A controvérsia pelagiana: Pelágio era um nativo das ilhas britânicas e o que é conhecido de sua vida e obra data de 405 d.C. , onde em Roma ele teve seu primeiro contato com a teologia agostiniana. A base da teologia formulada por Agostinho era a total dependência da graça – o que o fez resolver a questão sobre o dualismo maniqueísta – contrariando Pelágio. Sua doutrina vai ser combatida na África e no Oriente onde ele consegue adeptos, e o bispo Inocente apóia sua deposição pelos concílios africanos. Há por trás do pelagianismo toda uma questão que envolve teologia e poder dentro do Estado Romano.

 

Pelágio estava disposto a defender a responsabilidade humana diante da graça divina. Estava cansado de aceitar as desculpas imputadas por aqueles que queriam atribuir seus pecados à fraqueza e incapacidade humana. A diferença entre Agostinho e Pelágio era que o primeiro não estava disposto a abandonar a absoluta necessidade da graça, mesmo enquanto defendia a liberdade, enquanto que o último acreditava que a doutrina da graça de Agostinho era uma ameaça para a responsabilidade e liberdade humanas.

 

A disputa contra o pelagianismo vai gerar uma série de obras, tais como Sobre a predestinação dos santos e Sobre o dom da perseverança.

 

Teoria do conhecimento: ao contrário do neoplatonismo, para Agostinho o conhecimento deve ser possível, ele é uma emanação divina. Mesmo a dúvida deve saber que é dúvida, quem duvida, mesmo não tendo respostas, sabe de sua dúvida, tem consciência dela. Para ele há a scientia e a sapientia, esta última sendo o conhecimento das coisas eternas e imutáveis de Deus.
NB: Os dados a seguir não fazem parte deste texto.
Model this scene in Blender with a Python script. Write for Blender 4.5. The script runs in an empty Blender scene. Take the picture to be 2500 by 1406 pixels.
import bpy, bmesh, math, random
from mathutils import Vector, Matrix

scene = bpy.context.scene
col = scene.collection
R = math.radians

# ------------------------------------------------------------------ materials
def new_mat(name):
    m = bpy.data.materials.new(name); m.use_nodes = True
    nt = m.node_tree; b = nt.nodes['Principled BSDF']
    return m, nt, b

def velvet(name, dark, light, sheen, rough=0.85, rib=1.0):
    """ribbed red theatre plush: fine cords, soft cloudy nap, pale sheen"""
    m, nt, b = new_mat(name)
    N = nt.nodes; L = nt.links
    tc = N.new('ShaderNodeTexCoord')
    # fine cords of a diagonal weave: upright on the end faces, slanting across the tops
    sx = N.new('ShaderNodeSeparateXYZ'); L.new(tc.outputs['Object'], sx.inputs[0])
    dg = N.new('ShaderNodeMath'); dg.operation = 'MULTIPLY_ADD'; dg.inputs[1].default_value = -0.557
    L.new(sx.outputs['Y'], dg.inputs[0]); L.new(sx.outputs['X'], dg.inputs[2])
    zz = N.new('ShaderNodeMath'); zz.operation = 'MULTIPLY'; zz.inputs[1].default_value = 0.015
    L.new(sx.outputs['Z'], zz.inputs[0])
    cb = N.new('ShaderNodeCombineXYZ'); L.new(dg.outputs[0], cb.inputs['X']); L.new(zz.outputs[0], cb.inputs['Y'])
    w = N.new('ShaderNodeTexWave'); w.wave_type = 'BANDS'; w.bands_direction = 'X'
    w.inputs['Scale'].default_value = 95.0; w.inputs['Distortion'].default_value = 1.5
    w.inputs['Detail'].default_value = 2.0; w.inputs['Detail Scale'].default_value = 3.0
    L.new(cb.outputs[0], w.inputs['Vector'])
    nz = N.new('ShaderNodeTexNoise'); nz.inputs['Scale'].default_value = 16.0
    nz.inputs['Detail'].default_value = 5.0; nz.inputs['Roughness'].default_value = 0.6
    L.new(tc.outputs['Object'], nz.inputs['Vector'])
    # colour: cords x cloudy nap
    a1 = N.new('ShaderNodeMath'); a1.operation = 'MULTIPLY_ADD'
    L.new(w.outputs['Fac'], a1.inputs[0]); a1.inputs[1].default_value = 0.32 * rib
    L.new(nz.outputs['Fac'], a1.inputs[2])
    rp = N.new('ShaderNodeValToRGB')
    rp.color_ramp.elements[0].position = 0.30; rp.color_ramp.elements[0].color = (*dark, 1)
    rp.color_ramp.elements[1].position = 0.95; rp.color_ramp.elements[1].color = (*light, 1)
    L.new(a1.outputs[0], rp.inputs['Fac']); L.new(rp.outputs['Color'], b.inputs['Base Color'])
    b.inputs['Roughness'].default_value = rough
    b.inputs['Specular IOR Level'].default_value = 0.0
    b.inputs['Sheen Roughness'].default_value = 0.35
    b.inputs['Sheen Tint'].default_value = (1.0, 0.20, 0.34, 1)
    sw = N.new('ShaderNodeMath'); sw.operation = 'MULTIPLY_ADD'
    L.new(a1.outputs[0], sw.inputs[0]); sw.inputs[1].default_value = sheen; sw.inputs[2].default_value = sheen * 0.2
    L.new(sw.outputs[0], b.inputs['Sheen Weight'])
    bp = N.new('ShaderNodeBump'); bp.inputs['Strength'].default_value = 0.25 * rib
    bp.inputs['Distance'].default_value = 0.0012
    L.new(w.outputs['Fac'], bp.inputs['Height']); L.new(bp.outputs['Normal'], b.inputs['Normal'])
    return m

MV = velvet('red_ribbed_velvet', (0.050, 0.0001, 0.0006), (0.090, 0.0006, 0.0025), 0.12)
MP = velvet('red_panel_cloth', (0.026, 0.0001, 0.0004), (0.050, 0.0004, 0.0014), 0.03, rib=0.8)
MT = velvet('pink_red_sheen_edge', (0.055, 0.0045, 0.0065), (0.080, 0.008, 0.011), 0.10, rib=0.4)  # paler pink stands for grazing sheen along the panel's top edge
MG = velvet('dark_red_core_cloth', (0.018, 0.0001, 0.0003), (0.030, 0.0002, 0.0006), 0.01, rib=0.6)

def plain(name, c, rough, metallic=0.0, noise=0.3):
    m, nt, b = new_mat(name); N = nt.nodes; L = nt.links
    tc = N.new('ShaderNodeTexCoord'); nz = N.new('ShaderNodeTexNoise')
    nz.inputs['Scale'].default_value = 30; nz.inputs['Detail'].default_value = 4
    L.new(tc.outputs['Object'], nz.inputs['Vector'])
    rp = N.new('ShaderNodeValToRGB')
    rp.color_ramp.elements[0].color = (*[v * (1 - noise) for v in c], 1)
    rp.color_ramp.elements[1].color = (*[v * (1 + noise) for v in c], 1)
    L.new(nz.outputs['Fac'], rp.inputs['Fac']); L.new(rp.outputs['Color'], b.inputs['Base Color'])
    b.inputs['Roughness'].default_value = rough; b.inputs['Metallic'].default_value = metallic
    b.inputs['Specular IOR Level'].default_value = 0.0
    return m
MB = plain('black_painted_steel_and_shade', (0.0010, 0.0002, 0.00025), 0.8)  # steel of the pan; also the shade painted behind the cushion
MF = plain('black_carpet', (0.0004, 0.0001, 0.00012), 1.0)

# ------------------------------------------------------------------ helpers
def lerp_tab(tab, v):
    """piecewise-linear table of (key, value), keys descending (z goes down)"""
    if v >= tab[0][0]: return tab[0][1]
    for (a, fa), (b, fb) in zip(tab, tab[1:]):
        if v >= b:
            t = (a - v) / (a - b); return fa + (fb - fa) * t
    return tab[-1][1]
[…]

Para ele Deus é a emanação de todo o saber,e  com isso Agostinho vai fundindo o neoplatonismo com a sua teologia, num misto de filosofia neoplatônica e sabedoria. Uma outra questão contra o neoplatonismo é a pré-existência das almas, para Agostinho a alma emana de Deus e não fica vagando desencarnada do corpo. Deus ao criar o mundo ele o faz a partir do nada, sendo assim, a alma tem um início assim como toda a criação. E com isso ele acaba definindo seu conceito de tempo.  O tempo existe pelas coisas criadas, que foram feitas de matéria distintas de Deus, e a partir delas o tempo passa a existir. Deus no seu entendimento surge a partir da busca de uma verdade última, que deve ser perfeita. Este Deus é criador de tudo o que existe, fez o universo do nada.

 

Agostinho sintetizou a cultura da antiguidade com a teologia cristã de sua época. Sua concepção teológica está enquadrada na igreja antiga e seu posicionamento filosófico,  era neoplatônico. Com isso ele se funda em questões antropológicas na igreja, diante dos conflitos donatistas, a doutrina da Trindade e o pelagianismo. A partir disto ele vai debater questões como a graça irresistível, a predestinação e a igreja invisível.

 

Santo Agostinho é um homem do seu tempo. Tendo em vista o seu tempo ser uma era de crise, com a crescente invasão bárbara denotando a ruína do mundo romano e consecutivamente, a queda moral da sociedade de sua época – incluindo a Igreja atrelada ao Estado – Agostinho é remetido a distinguir as realidades metafísicas da existência. Questões como batismo, eucaristia e o próprio conceito de Igreja são discutíveis no plano temporal e atemporal. Para ele o batismo realizado por um bispo donatista poderia ter ou não sua validade, pois tudo depende da graça divina. Diante da dependência da graça, o batismo válido para a igreja visível não garante sua aceitação na igreja invisível, que é parte da realidade eterna e imutável. Essa distinção do temporal e eterno são aspectos importantes que vão deixar suas marcar presentes na idade média e em toda a cristandade após a era das reformas protestantes do século XVI.